Net migration into Britain rose slightly last year, primarily as a result of fewer Britons and EU citizens leaving the country to live abroad, according to official figures released last week.

Overall, 176,000 more people arrived to live in the UK in 2012 than left, figures from the Office for National Statistics revealed. This was up from 153,000 the previous year and a long way from the pledge by Prime Minister David Cameron to reduce net migration from non-EU countries to less than 100,000 by 2015.

While the number of immigrants arriving in the UK actually fell last year from 566,000 to 497,000, the net figure rose because of a fall from 351,000 to 321,000 in the number emigrating from Britain.

Sarah Mulley, associate director at the Institute for Public Policy Research think-tank, said, "Today's statistics suggest the government is running out of options to meet its target to reduce net migration to less than 100,000 by 2015.

"Recent declines have been driven in large part by falling numbers of international students, which has come at a high economic cost, but this trend now appears to be levelling off. The government cannot further reduce student numbers without imposing even more significant costs on the education sector and the UK economy."

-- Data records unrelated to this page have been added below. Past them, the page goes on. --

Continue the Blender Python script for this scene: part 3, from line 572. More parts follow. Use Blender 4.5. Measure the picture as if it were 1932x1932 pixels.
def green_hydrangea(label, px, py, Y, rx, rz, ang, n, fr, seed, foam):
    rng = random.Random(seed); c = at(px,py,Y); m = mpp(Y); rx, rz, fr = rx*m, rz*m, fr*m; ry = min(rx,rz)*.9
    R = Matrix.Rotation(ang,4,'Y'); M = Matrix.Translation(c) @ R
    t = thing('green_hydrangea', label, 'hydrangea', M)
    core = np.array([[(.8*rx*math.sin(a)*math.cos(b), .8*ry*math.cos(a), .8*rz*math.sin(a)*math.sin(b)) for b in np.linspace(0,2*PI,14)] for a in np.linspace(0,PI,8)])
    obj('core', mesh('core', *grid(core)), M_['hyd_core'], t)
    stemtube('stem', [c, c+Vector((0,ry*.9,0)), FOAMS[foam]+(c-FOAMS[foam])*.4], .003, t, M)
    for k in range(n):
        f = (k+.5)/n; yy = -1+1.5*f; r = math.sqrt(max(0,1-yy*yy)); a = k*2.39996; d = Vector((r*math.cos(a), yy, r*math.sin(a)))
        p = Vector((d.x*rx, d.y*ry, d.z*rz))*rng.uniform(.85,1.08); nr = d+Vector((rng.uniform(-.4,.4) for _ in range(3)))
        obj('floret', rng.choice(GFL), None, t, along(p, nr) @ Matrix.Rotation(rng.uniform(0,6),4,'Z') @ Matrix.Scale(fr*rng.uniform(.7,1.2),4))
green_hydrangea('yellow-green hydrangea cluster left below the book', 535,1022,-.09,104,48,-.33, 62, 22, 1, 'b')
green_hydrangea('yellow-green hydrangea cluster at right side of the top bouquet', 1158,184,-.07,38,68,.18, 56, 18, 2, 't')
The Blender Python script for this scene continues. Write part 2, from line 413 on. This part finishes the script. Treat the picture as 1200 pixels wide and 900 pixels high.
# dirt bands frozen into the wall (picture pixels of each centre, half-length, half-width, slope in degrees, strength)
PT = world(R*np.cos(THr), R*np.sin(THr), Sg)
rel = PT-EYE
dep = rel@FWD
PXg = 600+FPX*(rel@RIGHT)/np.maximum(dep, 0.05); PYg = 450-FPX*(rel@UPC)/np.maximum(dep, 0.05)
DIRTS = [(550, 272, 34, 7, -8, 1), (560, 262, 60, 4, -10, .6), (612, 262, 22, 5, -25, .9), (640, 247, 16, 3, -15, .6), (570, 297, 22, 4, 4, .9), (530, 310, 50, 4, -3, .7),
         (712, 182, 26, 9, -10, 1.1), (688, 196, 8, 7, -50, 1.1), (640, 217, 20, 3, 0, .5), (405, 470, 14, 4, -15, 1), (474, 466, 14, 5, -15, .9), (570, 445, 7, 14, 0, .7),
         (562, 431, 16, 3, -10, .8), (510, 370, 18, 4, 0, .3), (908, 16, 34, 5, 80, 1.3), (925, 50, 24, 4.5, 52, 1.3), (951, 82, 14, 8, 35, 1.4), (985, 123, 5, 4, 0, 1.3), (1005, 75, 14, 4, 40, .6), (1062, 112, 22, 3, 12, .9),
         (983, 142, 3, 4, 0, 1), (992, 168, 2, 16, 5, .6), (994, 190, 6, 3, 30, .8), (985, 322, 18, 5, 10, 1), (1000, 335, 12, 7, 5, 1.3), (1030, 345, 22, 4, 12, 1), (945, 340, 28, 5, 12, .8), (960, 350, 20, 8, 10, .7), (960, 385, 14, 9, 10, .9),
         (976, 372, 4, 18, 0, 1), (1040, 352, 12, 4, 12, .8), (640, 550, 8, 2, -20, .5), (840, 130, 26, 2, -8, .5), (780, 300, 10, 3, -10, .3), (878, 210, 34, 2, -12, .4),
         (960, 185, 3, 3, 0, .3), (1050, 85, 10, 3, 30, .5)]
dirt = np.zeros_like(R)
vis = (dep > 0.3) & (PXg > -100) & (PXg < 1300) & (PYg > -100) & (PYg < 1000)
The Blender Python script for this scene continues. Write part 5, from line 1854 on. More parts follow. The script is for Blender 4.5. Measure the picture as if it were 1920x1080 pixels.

But Immigration Minister Mark Harper commented, "Net migration is down by a third since its peak in 2010. Our reforms are working and are building an immigration system that works in the national interest. We have tightened immigration routes where abuse was rife, but are still encouraging the brightest and best to come here to study and work.

"Immigration from outside the EU is now at its lowest level for 14 years. At the same time, there has been an increase in the number of sponsored student visa applications for our world-class universities, and an increase in the number of visas issued to skilled workers.

"We are committed to bringing net migration down from the hundreds of thousands to the tens of thousands. We are working across government to protect public services and ensure our welfare system is not open to abuse. The Immigration Bill, which will be introduced later this year, will make it easier to remove people who have no right to be in this country."

The figures revealed that about 180,000 non-EU students arrived in the UK for formal study in 2012, compared to 232,000 the previous year. In total, the number of visas issued fell four per cent to 501,840 in the year ending June 2013, 204,469 of them being issued for the purpose of study - a fall of five per cent.

About 179,000 people migrated to the UK for work, down from 184,000 the previous year.